Digital Central Asian Archaeology Library

This article by David M. Ratzan first appeared in ISAW Newsletter 24, Spring 2019.

One of our most exciting recent achievements of the ISAW library team has been the launch of the Digital Central Asian Archaeology collection (DCAA), the newest addition to the Ancient World Digital Library (AWDL). The DCAA contains 977 downloadable publications on the history and archaeology of Central Asia. This project originated in the work of the SilkRoDE Digital Library between 2004 and 2005. With contributions from the International Institute of Central Asian Studies, the Italo-Uzbek Archaeological Mission in the Middle Zerafshan Valley, the Institut Français d’Études sur l’Asie Centrale, the Institute of Archaeology of the Uzbek Academy of Sciences, the UNESCO Tashkent Field Office, and several other international archaeological missions, SilkRoDE succeeded in digitizing a wealth of Soviet-era scholarship on Central Asia — some of which was originally published in editions of as few as 50 copies!
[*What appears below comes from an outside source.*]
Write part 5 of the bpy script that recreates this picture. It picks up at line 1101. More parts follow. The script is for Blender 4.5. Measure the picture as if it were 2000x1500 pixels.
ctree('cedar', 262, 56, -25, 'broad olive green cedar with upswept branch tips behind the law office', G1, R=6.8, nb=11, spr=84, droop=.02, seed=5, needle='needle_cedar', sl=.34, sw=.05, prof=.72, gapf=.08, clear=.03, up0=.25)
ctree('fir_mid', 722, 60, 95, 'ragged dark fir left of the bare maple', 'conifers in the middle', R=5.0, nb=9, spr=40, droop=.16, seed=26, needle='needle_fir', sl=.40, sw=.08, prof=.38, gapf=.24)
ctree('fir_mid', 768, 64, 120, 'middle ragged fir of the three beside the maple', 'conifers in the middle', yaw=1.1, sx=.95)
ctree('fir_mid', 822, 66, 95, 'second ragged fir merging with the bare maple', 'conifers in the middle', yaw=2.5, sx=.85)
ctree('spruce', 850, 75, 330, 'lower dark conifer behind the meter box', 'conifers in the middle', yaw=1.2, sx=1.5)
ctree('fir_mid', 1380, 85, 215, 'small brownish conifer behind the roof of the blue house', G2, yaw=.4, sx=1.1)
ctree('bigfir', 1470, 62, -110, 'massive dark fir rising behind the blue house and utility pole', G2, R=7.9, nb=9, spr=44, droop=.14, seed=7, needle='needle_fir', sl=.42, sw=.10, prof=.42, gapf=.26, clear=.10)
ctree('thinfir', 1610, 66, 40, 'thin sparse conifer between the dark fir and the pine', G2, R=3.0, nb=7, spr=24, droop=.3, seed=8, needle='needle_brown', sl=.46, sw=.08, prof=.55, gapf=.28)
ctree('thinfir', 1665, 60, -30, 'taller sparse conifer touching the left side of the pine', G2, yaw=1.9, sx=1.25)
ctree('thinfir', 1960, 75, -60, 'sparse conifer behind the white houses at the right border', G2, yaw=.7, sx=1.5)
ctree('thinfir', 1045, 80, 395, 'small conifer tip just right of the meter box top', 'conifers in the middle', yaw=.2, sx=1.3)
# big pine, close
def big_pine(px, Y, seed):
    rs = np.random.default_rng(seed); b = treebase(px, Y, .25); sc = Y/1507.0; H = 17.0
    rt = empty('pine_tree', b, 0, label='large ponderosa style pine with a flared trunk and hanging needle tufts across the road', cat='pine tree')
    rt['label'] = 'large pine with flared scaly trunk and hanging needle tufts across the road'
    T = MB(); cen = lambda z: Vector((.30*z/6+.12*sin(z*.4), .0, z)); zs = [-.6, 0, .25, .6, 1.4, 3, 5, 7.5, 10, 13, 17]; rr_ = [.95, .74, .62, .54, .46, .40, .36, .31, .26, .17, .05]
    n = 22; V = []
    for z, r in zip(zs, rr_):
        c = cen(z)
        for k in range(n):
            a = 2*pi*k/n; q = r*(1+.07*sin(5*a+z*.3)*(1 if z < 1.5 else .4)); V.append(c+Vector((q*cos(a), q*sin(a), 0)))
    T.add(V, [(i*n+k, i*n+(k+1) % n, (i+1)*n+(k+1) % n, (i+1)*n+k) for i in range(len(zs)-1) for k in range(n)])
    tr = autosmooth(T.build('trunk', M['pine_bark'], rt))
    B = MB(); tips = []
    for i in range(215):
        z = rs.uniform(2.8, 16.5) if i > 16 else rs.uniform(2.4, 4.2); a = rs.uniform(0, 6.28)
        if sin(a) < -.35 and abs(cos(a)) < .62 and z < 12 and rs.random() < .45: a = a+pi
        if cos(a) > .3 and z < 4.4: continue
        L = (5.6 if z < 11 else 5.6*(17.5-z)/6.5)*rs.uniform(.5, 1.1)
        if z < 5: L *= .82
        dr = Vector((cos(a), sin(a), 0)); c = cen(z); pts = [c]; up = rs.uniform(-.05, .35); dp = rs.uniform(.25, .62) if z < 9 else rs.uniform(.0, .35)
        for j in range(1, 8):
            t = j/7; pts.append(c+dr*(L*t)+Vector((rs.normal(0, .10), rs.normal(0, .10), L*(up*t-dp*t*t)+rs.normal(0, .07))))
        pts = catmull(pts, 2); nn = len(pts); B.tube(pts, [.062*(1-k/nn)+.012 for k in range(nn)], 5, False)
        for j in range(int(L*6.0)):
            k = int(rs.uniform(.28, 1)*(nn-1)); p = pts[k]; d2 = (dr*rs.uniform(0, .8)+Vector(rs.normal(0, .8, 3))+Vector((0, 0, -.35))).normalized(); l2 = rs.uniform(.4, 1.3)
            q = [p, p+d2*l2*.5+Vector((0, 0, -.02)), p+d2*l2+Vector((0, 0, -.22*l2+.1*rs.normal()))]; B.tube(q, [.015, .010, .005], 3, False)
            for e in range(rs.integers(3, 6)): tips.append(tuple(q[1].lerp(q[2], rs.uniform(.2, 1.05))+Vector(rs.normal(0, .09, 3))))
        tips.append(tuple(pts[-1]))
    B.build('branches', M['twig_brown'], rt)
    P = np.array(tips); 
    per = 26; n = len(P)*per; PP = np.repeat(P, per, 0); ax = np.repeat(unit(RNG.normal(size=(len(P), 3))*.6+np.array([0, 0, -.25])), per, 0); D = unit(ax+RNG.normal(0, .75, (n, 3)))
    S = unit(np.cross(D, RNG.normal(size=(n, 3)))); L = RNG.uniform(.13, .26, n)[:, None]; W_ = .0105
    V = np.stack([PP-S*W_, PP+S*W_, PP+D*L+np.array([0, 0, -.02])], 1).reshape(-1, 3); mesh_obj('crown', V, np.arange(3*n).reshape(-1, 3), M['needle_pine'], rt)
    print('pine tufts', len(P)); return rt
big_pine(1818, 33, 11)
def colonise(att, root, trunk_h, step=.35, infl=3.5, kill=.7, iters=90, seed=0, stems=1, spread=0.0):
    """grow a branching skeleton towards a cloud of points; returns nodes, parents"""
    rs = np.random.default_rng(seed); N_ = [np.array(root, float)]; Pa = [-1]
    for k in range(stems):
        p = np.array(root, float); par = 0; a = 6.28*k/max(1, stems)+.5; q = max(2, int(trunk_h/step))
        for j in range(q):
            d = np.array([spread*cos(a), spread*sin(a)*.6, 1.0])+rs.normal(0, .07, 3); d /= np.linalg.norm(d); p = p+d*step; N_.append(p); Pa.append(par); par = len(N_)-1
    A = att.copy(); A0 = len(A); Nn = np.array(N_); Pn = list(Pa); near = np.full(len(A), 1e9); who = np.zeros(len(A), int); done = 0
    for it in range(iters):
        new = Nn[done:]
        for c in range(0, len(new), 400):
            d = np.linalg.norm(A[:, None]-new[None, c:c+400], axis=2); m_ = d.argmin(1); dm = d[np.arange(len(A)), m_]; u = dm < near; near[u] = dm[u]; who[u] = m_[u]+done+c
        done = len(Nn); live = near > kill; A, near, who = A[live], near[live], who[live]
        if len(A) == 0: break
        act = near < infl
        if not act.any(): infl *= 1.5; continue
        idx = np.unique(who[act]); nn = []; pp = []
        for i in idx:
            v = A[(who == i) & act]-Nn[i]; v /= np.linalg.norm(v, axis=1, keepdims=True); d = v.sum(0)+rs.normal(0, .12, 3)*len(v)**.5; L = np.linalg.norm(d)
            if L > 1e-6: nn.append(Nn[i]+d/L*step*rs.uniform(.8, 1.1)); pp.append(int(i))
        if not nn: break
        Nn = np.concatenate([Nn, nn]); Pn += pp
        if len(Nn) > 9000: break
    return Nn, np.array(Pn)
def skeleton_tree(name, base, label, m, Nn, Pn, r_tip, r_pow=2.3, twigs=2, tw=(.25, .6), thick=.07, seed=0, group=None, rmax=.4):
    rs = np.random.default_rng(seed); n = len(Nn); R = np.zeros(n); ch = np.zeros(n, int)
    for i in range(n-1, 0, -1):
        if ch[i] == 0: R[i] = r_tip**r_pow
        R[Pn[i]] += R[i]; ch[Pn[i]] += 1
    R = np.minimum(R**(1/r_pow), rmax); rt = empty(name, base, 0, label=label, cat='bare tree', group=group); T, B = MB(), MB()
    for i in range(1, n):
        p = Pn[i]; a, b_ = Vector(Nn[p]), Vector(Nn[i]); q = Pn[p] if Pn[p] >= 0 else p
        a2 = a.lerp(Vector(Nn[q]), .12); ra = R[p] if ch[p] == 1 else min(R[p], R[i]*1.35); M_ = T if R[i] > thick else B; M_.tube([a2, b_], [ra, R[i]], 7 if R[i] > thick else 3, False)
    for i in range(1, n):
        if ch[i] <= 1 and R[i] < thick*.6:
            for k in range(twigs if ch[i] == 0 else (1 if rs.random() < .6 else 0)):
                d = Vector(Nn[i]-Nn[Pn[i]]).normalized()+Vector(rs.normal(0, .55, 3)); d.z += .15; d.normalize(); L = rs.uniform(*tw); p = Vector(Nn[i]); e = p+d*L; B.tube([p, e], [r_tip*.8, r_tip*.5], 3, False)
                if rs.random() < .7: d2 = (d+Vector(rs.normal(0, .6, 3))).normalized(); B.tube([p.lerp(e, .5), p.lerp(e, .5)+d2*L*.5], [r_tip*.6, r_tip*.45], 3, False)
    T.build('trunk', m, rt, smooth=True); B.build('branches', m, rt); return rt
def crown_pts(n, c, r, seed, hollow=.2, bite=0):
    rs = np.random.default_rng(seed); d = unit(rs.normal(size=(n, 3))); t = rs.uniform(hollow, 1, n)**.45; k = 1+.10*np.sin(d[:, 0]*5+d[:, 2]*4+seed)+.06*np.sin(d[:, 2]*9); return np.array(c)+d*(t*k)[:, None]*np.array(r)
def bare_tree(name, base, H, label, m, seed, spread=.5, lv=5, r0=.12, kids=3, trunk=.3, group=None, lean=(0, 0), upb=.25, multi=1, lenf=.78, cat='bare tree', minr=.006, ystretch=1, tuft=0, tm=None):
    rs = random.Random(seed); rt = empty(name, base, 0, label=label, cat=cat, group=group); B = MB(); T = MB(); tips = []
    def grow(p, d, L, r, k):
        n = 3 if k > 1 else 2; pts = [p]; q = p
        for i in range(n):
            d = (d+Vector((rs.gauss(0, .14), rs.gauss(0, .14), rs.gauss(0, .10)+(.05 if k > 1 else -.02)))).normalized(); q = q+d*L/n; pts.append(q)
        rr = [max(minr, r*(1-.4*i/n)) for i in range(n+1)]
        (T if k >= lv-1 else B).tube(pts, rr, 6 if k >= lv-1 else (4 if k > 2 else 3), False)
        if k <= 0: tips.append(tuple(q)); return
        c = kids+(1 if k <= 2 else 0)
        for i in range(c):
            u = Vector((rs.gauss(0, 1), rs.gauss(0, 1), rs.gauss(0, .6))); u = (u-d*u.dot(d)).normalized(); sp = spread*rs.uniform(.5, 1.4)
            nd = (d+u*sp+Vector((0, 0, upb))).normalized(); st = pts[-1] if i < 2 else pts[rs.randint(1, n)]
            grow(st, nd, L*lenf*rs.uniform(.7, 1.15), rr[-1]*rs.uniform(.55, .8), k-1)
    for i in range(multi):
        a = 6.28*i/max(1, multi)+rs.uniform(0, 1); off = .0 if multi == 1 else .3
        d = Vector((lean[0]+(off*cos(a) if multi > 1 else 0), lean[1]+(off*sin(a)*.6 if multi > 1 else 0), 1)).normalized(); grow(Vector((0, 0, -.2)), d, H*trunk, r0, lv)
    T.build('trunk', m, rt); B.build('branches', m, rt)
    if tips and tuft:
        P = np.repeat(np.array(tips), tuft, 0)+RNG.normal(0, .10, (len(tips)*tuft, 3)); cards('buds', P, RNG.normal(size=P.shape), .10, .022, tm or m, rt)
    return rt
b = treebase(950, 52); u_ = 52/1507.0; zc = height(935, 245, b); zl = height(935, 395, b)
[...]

In collaboration with the principals of the SilkRoDE project, the ISAW Library began development of the DCAA in 2016 as the permanent institutional home for these items. This involved tracing and clearing complicated international rights and devising innovative solutions for preserving and making this material accessible and discoverable online. A key requirement was to develop the entire project with the existing suite of digital resources and open-source tools provided by NYU and
share what we had built. Part of our solution was to use NYU’s institutional repository (known as the Faculty Digital Archive) as the repository for our online library, creating a durable online presence for the nearly 1,000 items in the DCAA, with the added advantage that the FDA is indexed by Google. The design of the DCAA is thus intentionally extensible and scalable, that is, the same basic platform and workflows can be adapted easily for similar projects involving focused collections — and we are already at work on our next digital collection using this template.

The success of the DCAA would not have been possible without Patrick Burns, our Assistant Research Scholar for Digital Initiatives. In February Patrick moved to another exciting post-doctoral fellowship at the Quantitative Criticism Lab at the University of Texas at Austin. This is the perfect next step for Patrick, who helped to develop not only the DCAA, but also a host of new applications and workflows for linked bibliography, digital publications, machine learning, mapping, natural language processing, and many other projects, including the curriculum of our team-taught graduate seminar in quantitative and computing approaches to the ancient world. Anyone who has had occasion to study or simply visit ISAW in the last three years will know the privilege it was to work with someone as skillful, as generous, and as intellectually curious as Patrick.  We are grateful for the work Patrick accomplished and added to ISAW’s scholarly efforts.